Nobles et belles paroles sans doute, traduisant bien cette étrange résistance qui exaspérait tant la belle Hautefort. Pour parvenir à ses fins, elle ne cessait de provoquer le roi. Et un jour où, entrant chez la reine, il a vu celle-ci remettre un petit billet à sa fille d’honneur, il demande qu’on le lui donne. Mlle de Hautefort glisse alors le billet dans son décolleté, bien en vue entre ses seins et, en riant, met le roi au défi de venir l’y prendre. On dit que Louis XIII rougit très fort puis tourna les talons et s’enfuit comme s’il avait vu le diable. Peu de temps après d’ailleurs, un amour beaucoup plus pur pour Mlle de La Fayette le sauvait des pièges de la belle Marie. Celle-ci entreprit de conspirer contre Richelieu, ce qui lui valut un premier exil à Hautefort. Elle revint à la cour après la mort de Louis XIII et, fidèle à ses habitudes, manigança contre Mazarin.
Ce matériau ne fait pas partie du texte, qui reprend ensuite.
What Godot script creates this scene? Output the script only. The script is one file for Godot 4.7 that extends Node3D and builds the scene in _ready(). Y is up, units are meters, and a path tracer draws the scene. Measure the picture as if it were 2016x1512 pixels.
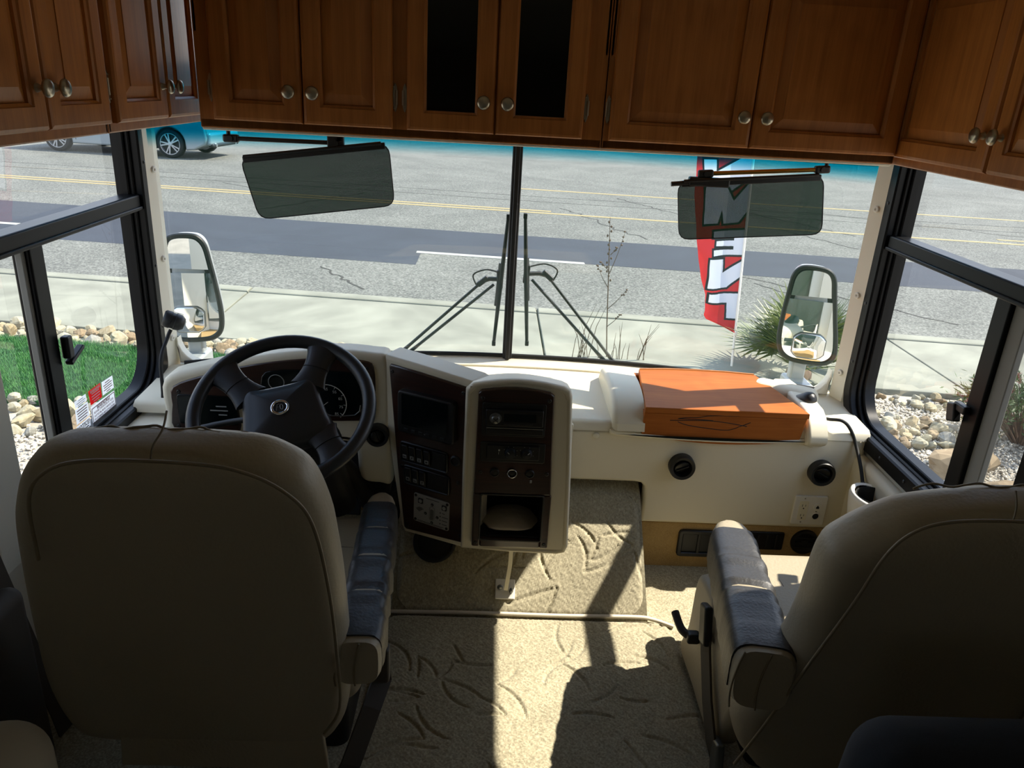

Elle ne savait pas que les choses avaient changé et qu’Anne d’Autriche aimait autant ce cardinal-là qu’elle avait détesté l’autre. Marie fut de nouveau exilée. Deux ans plus tard, elle épousait le maréchal de Schomberg, duc d’Halluin.
La Révolution passée, un autre guerrier, le baron de Damas, devint propriétaire de Hautefort par son mariage avec Charlotte du même nom. Il fut de ces soldats qui servirent la France avant de servir un régime et, après avoir combattu sous la Révolution et l’Empire, servit fidèlement la Restauration qu’il suivit même jusqu’en son exil en devenant gouverneur du duc de Bordeaux. Chateaubriand le détestait.
En 1929, le baron de Bastard faisait l’acquisition de Hautefort, alors bien abîmé, et entreprenait une restauration exemplaire. Une entreprise qui dura des années et dont il ne vit pas la fin. Il n’était plus, au jour où l’on célébra, avec éclat, la fin des travaux. Peu de temps après, un incendie réduisait à néant toutes ces années d’effort. Néanmoins, grâce à une souscription, la baronne de Bastard a réussi, avec une rare ténacité, à remettre encore une fois l’écrasant Hautefort en état.